We’re now about three hours from Madrid and I assume the flight crew will be starting the breakfast service soon. The world is changing rapidly and I assume there have been even more integration changes. Will they still pass out those little immigration cards, or will it be all touch screen as soon as we arrive. I’ve read that soon, Europe will implement a system where you have to apply for permission to visit and pay a fee before you even leave. Slightly over one hundred years ago you could just abscond to another country and become a citizen. Now, there are photos, fingerprints, questions and severe penalties should you overstay a small sojourn. More surveillance, more tracking, more rules, all accumulating to somewhat of a burden to travel.
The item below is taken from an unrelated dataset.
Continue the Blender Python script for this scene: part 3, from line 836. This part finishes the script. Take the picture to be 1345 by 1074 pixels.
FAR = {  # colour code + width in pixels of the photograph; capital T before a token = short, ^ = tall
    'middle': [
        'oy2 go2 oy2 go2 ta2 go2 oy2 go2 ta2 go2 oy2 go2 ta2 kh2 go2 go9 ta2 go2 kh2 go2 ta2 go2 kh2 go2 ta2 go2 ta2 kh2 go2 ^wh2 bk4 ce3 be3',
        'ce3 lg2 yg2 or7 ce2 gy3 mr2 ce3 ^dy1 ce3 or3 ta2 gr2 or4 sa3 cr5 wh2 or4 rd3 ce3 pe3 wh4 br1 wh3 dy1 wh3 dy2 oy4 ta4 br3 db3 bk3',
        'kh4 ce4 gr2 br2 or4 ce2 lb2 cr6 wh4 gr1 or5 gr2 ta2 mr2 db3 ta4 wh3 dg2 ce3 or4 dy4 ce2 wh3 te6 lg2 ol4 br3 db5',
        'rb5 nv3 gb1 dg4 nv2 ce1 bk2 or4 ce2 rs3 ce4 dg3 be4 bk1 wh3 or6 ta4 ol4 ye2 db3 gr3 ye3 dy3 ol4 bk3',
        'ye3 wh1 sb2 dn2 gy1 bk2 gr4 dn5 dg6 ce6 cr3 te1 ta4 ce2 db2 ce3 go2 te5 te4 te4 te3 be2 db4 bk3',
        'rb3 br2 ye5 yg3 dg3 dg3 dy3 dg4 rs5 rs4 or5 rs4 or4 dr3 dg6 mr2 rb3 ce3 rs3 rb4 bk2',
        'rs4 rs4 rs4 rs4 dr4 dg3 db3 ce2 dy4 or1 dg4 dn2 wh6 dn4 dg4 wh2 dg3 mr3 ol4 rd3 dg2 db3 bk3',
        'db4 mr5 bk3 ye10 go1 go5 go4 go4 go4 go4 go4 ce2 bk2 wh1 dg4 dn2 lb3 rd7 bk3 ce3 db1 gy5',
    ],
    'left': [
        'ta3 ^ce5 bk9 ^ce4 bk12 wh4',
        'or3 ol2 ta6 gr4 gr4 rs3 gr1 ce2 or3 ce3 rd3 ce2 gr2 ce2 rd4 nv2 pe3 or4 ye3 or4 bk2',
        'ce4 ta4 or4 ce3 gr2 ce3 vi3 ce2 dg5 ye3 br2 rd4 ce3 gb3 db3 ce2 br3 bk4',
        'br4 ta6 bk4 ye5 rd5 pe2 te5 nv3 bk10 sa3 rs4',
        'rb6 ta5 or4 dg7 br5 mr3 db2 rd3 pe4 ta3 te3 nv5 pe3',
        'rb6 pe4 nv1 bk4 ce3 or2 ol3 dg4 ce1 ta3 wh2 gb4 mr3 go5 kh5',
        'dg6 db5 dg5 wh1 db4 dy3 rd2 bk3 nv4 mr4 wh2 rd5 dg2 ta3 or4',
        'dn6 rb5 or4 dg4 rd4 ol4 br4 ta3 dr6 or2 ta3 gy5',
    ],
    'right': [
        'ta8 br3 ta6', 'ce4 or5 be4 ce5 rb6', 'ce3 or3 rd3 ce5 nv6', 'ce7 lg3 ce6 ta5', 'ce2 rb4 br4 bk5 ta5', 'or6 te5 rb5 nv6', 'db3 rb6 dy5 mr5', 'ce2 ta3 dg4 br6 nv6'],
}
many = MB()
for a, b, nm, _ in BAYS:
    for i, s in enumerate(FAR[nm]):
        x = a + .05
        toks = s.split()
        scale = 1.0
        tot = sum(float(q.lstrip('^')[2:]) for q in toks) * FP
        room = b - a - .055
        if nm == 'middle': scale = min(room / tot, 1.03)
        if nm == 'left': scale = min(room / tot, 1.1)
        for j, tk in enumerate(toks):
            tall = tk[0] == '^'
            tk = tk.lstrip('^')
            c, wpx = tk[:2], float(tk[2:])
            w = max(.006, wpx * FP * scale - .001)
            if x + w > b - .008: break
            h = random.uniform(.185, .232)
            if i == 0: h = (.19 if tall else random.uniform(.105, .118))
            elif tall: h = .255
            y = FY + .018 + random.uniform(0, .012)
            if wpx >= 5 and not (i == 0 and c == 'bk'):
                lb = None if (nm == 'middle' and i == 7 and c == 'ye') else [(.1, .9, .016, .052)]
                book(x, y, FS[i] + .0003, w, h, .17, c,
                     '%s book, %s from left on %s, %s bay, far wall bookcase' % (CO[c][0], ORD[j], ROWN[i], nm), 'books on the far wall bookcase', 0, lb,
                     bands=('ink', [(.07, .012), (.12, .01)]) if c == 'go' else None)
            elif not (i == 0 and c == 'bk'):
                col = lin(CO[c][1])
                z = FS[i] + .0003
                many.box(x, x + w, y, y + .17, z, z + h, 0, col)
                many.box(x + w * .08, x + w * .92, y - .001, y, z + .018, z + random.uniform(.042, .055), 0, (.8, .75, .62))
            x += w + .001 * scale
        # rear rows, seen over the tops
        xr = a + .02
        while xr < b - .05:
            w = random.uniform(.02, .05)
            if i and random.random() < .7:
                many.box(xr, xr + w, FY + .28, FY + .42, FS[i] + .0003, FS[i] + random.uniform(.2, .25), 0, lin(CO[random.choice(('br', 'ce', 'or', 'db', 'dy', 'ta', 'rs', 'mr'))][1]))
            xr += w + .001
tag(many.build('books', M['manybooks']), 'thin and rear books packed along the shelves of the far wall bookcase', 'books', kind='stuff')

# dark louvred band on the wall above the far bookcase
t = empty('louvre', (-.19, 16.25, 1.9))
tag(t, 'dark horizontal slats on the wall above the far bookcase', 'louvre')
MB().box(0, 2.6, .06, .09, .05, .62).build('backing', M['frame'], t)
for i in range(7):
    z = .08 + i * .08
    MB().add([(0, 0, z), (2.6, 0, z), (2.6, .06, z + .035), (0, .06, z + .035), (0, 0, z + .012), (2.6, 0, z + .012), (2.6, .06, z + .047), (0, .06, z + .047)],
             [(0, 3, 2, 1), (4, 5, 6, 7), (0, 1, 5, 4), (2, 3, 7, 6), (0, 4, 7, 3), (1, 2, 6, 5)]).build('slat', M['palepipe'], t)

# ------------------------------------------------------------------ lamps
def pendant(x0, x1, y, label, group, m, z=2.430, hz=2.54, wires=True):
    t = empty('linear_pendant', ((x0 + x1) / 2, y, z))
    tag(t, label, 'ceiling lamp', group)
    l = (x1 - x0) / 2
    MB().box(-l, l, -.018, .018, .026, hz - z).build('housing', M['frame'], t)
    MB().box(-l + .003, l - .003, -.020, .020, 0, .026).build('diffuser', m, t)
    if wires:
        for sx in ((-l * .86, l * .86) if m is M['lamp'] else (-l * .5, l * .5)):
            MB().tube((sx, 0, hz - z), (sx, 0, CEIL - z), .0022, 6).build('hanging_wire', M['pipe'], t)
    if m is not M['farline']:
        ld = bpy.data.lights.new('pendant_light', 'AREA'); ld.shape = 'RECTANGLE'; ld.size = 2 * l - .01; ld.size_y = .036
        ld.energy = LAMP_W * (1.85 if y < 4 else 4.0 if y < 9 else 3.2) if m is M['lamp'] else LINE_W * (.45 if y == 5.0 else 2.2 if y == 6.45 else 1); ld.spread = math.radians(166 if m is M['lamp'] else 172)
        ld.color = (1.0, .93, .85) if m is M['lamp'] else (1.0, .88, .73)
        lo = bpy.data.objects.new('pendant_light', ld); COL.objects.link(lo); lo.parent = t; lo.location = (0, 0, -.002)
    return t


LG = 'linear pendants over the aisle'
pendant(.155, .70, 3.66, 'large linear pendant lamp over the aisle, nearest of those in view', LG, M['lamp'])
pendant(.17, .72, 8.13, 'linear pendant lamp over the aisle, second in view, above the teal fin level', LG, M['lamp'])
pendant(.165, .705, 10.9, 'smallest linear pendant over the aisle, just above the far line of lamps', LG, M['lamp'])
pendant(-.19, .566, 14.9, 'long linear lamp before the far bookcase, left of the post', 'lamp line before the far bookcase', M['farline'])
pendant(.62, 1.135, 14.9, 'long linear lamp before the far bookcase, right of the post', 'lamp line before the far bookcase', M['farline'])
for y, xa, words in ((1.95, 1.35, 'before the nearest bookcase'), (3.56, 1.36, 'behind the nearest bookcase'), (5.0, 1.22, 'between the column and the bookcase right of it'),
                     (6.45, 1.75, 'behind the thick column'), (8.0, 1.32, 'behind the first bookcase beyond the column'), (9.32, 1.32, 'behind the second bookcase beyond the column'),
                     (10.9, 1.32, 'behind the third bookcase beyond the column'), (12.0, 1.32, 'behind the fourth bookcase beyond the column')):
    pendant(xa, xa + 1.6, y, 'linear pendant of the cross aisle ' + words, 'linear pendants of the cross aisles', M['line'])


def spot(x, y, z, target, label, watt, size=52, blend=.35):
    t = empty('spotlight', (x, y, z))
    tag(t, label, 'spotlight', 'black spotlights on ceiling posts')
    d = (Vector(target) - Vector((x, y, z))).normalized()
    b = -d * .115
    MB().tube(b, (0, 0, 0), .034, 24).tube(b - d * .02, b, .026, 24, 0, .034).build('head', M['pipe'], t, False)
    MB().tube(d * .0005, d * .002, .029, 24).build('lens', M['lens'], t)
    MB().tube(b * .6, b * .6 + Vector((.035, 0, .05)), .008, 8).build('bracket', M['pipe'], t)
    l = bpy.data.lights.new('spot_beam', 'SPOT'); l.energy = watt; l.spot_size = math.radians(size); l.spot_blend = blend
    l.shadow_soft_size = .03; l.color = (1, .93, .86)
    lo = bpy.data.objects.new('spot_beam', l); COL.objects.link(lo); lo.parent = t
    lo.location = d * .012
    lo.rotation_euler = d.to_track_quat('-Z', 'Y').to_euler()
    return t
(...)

I’m quite certain this will only increase but hopefully it doesn’t get to the point where travel is absolutely discouraged which seems to be happening, at least to the USA currently.
Anyway, my relief at getting on this flight persists and only a slight anxiety remains. The next hurdle is becoming comfortable with driving in Spain as I’m renting a car and thus driving in Spain for the first time. I’ve driven in Japan so have experience in a foreign country but according to my nature, I need to do something at least once before I feel relatively comfortable.
We’ll soon be in Toledo and I really hope my son enjoys it. He’s a young teenager and I’m not really sure what activities would really make him smile, except for video gaming with his friends. I don’t expect Spain to elicit absolute joy but am hoping to instead, instill a sense of wonder as we’re surrounded by a different culture and language. I hope he’ll gain a sense of awe as we visit a medieval city, and about 30 minutes away, a medieval castle that no tourists visit. I hope he’ll enjoy the Flamenco show and feel the vibrant pulse of Madrid.
I let him know that Madrid, so far, has been overlooked by the social media influencers. They’ve discovered Japan, Paris, and Barcelona but not Madrid. This works to our benefit as there are 79 empty seats on this plane where the flight to Barcelona only had four. I’m very happy that he’ll now have an experience in Europe too since one friend went to Austria and another is going to London. I let him know that I’ve been to most countries in Europe and can say with certainty that Spain is the best of them all. Further north you’ll encounter less smiles, less of a determination to enjoy life.